What is asked: Write out, word for word, every line from the first one through the line that holds "r = ray(x, y); return CAM + r*((z-1.65)/r.z)", and nothing else; skip the pictures.

_ _ _

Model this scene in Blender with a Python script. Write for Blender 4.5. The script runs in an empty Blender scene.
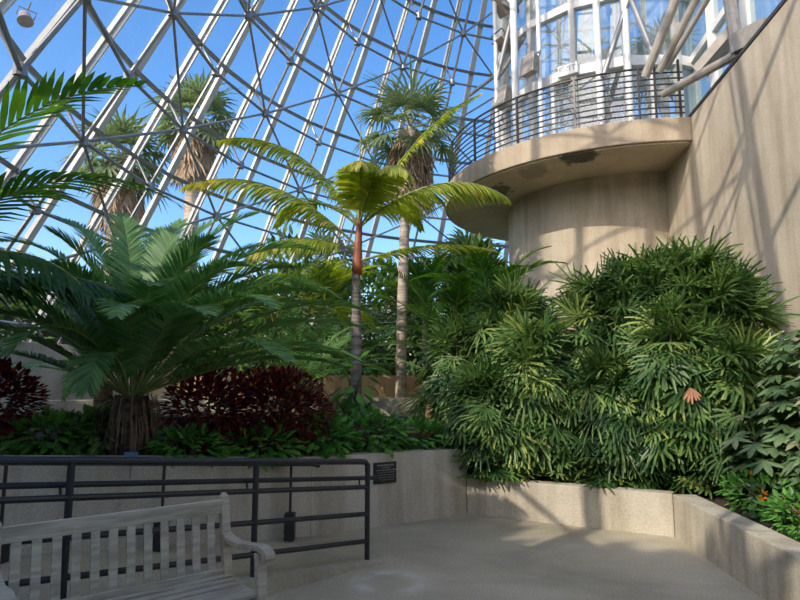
import bpy, math, random
from mathutils import Vector, Matrix
from math import sin, cos, pi, radians as R
random.seed(7)
col = bpy.context.scene.collection
V = Vector
PITCH = R(7.6)
CAM = V((0, 0, 1.65))

# ------------------------------------------------------------------ measuring helpers
def ray(x, y):
    u = (x-400)/600; v = (300-y)/600
    return V((u, cos(PITCH)-v*sin(PITCH), sin(PITCH)+v*cos(PITCH)))
def atY(x, y, Y):
    r = ray(x, y); return CAM + r*(Y/r.y)
def atZ(x, y, z):
    r = ray(x, y); return CAM + r*((z-1.65)/r.z)

# ------------------------------------------------------------------ mesh builder
class MB:
    def __init__(s): s.v = []; s.f = []; s.t = []; s.mi = []
    def add(s, vs, fs, tint=0.5, mi=0):
        n = len(s.v); s.v += [tuple(p) for p in vs]
        s.f += [tuple(i+n for i in f) for f in fs]; s.t += [tint]*len(vs); s.mi += [mi]*len(fs)
        return s
    def box(s, c, size, M=None, tint=0.5, mi=0):
        a, b, d = (k/2 for k in size); c = V(c)
        vs = [V((i, j, k)) for i in (-a, a) for j in (-b, b) for k in (-d, d)]
        vs = [(M @ p if M else p)+c for p in vs]
        return s.add(vs, [(0,1,3,2),(4,6,7,5),(0,4,5,1),(2,3,7,6),(0,2,6,4),(1,5,7,3)], tint, mi)
    def bar(s, p, q, w, h, up=(0,0,1), tint=0.5, mi=0):
        p = V(p); q = V(q); d = (q-p).normalized(); up = V(up)
        sd = d.cross(up)
        if sd.length < 1e-4: sd = d.cross(V((0,1,0)))
        sd.normalize(); u = sd.cross(d)
        vs = []
        for e in (p, q):
            for i, j in ((-1,-1),(1,-1),(1,1),(-1,1)): vs.append(e+sd*w/2*i+u*h/2*j)
        return s.add(vs, [(3,2,1,0),(4,5,6,7),(0,1,5,4),(1,2,6,5),(2,3,7,6),(3,0,4,7)], tint, mi)
    def tube(s, pts, rad, n=8, tint=0.5, mi=0):
        pts = [V(p) for p in pts]; m = len(pts)
        rr = rad if isinstance(rad, (list, tuple)) else [rad]*m
        d0 = (pts[1]-pts[0]).normalized(); a = d0.orthogonal().normalized()
        vs = []
        for i, p in enumerate(pts):
            d = (pts[min(i+1, m-1)]-pts[max(i-1, 0)]).normalized()
            a = (a-d*a.dot(d)).normalized(); b = d.cross(a)
            for k in range(n):
                t = 2*pi*k/n; vs.append(p+(a*cos(t)+b*sin(t))*rr[i])
        fs = [(i*n+k, i*n+(k+1)%n, (i+1)*n+(k+1)%n, (i+1)*n+k) for i in range(m-1) for k in range(n)]
        fs += [tuple(range(n-1, -1, -1)), tuple((m-1)*n+k for k in range(n))]
        return s.add(vs, fs, tint, mi)
    def prism(s, poly, z0, z1, tint=0.5, mi=0):
        n = len(poly)
        zz0 = z0 if isinstance(z0, (list, tuple)) else [z0]*n
        zz1 = z1 if isinstance(z1, (list, tuple)) else [z1]*n
        vs = [V((p[0], p[1], zz0[i])) for i, p in enumerate(poly)]+[V((p[0], p[1], zz1[i])) for i, p in enumerate(poly)]
        area = sum(poly[i][0]*poly[(i+1)%n][1]-poly[(i+1)%n][0]*poly[i][1] for i in range(n))
        fs = [tuple(range(n-1, -1, -1)), tuple(range(n, 2*n))]+[(i, (i+1)%n, n+(i+1)%n, n+i) for i in range(n)]
        if area < 0: fs = [tuple(reversed(f)) for f in fs]
        return s.add(vs, fs, tint, mi)
    def strip(s, pts, wv, widths, tint=0.5, fold=0.0, nv=None):
        """a leaf blade along pts, width vector wv, folded along its midrib"""
        vs = []; n = len(pts)
        for p, w in zip(pts, widths):
            lift = (nv*fold*w) if nv is not None else V((0,0,0))
            vs += [p-wv*w/2+lift, p, p+wv*w/2+lift]
        fs = []
        for i in range(n-1):
            a = i*3; fs += [(a, a+1, a+4, a+3), (a+1, a+2, a+5, a+4)]
        return s.add(vs, fs, tint)
    def flat(s, pts, wv, widths, tint=0.5):
        vs = []
        for p, w in zip(pts, widths): vs += [p-wv*w/2, p+wv*w/2]
        return s.add(vs, [(2*i, 2*i+1, 2*i+3, 2*i+2) for i in range(len(pts)-1)], tint)
    def build(s, name, mat, parent=None, smooth=False, bevel=0):
        me = bpy.data.meshes.new(name); me.from_pydata(s.v, [], s.f); me.update()
        at = me.attributes.new('tint', 'FLOAT', 'POINT'); at.data.foreach_set('value', s.t)
        for m in (mat if isinstance(mat, (list, tuple)) else [mat]): me.materials.append(m)
        if any(s.mi): me.polygons.foreach_set('material_index', s.mi)
        if smooth: me.polygons.foreach_set('use_smooth', [True]*len(me.polygons))
        o = bpy.data.objects.new(name, me); col.objects.link(o)
        if parent: o.parent = parent
        if bevel:
            b = o.modifiers.new('bevel', 'BEVEL'); b.width = bevel; b.segments = 2; b.limit_method = 'ANGLE'
        return o

def tag(o, label=None, cat=None, group=None, kind=None):
    if label: o['label'] = label
    if cat: o['category'] = cat
    if group: o['group'] = group
    if kind: o['kind'] = kind
    return o
def empty(name, loc, label=None, cat=None, group=None, rz=0, kind=None):
    o = bpy.data.objects.new(name, None); col.objects.link(o); o.location = loc; o.rotation_euler.z = rz
    o.empty_display_size = .1
    return tag(o, label, cat, group, kind)
def copy_tree(o, parent=None):
    c = o.copy(); col.objects.link(c); c.parent = parent
    for ch in [k for k in bpy.data.objects if k.parent == o]: copy_tree(ch, c)
    return c
def struct(o): o['kind'] = 'structure'; return o

# ------------------------------------------------------------------ materials
def newmat(name):
    m = bpy.data.materials.new(name); m.use_nodes = True
    nt = m.node_tree; nt.nodes.clear(); out = nt.nodes.new('ShaderNodeOutputMaterial')
    return m, nt, out
def N(nt, t, **k):
    n = nt.nodes.new(t)
    for a, b in k.items():
        if a in n.inputs: n.inputs[a].default_value = b
        else: setattr(n, a, b)
    return n
def rgb(c): return (c[0], c[1], c[2], 1)
def ramp(nt, fac, stops):
    r = N(nt, 'ShaderNodeValToRGB'); e = r.color_ramp.elements
    while len(e) < len(stops): e.new(.5)
    for el, (p, c) in zip(e, stops): el.position = p; el.color = rgb(c)
    nt.links.new(fac, r.inputs[0]); return r.outputs[0]
def mixc(nt, fac, a, b, mode='MIX'):
    m = N(nt, 'ShaderNodeMix', data_type='RGBA', blend_type=mode)
    for i, x in ((0, fac), (6, a), (7, b)):
        if hasattr(x, 'is_output'): nt.links.new(x, m.inputs[i])
        else: m.inputs[i].default_value = x if i == 0 else rgb(x)
    return m.outputs[2]
def concrete(name, c0, c1, c2, streak=0.5, rough=.85, extra=None, bump=.15):
    m, nt, out = newmat(name); L = nt.links
    tc = N(nt, 'ShaderNodeTexCoord'); o = tc.outputs['Object']
    n1 = N(nt, 'ShaderNodeTexNoise', Scale=.9, Detail=8, Roughness=.65); L.new(o, n1.inputs['Vector'])
    base = ramp(nt, n1.outputs[0], [(.3, c0), (.52, c1), (.72, c2)])
    mp = N(nt, 'ShaderNodeMapping'); mp.inputs['Scale'].default_value = (2.4, 2.4, .22); L.new(o, mp.inputs[0])
    n2 = N(nt, 'ShaderNodeTexNoise', Scale=2.0, Detail=6); L.new(mp.outputs[0], n2.inputs['Vector'])
    st = ramp(nt, n2.outputs[0], [(.42, (1,1,1)), (.68, (.62,.58,.52))])
    c = mixc(nt, streak, base, mixc(nt, 1.0, base, st, 'MULTIPLY'))
    n3 = N(nt, 'ShaderNodeTexNoise', Scale=55, Detail=3); L.new(o, n3.inputs['Vector'])
    g = ramp(nt, n3.outputs[0], [(.35, (.86,.86,.86)), (.65, (1.08,1.08,1.08))])
    c = mixc(nt, 1.0, c, g, 'MULTIPLY')
    if extra: c = extra(nt, o, c)
    b = N(nt, 'ShaderNodeBsdfPrincipled', Roughness=rough); L.new(c, b.inputs['Base Color'])
    bp = N(nt, 'ShaderNodeBump', Strength=bump, Distance=.02); L.new(n3.outputs[0], bp.inputs['Height']); L.new(bp.outputs[0], b.inputs['Normal'])
    L.new(b.outputs[0], out.inputs[0]); return m
def plain(name, c, rough=.5, metal=0, noise=.12, scale=8, spec=.5):
    m, nt, out = newmat(name); L = nt.links
    tc = N(nt, 'ShaderNodeTexCoord'); n = N(nt, 'ShaderNodeTexNoise', Scale=scale, Detail=5); L.new(tc.outputs['Object'], n.inputs['Vector'])
    a = tuple(k*(1-noise) for k in c); d = tuple(min(1, k*(1+noise)) for k in c)
    b = N(nt, 'ShaderNodeBsdfPrincipled', Roughness=rough, Metallic=metal); b.inputs['Specular IOR Level'].default_value = spec
    L.new(ramp(nt, n.outputs[0], [(.35, a), (.65, d)]), b.inputs['Base Color']); L.new(b.outputs[0], out.inputs[0]); return m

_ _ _

Complete answer:
Model this scene in Blender with a Python script. Write for Blender 4.5. The script runs in an empty Blender scene.
import bpy, math, random
from mathutils import Vector, Matrix
from math import sin, cos, pi, radians as R
random.seed(7)
col = bpy.context.scene.collection
V = Vector
PITCH = R(7.6)
CAM = V((0, 0, 1.65))

# ------------------------------------------------------------------ measuring helpers
def ray(x, y):
    u = (x-400)/600; v = (300-y)/600
    return V((u, cos(PITCH)-v*sin(PITCH), sin(PITCH)+v*cos(PITCH)))
def atY(x, y, Y):
    r = ray(x, y); return CAM + r*(Y/r.y)
def atZ(x, y, z):
    r = ray(x, y); return CAM + r*((z-1.65)/r.z)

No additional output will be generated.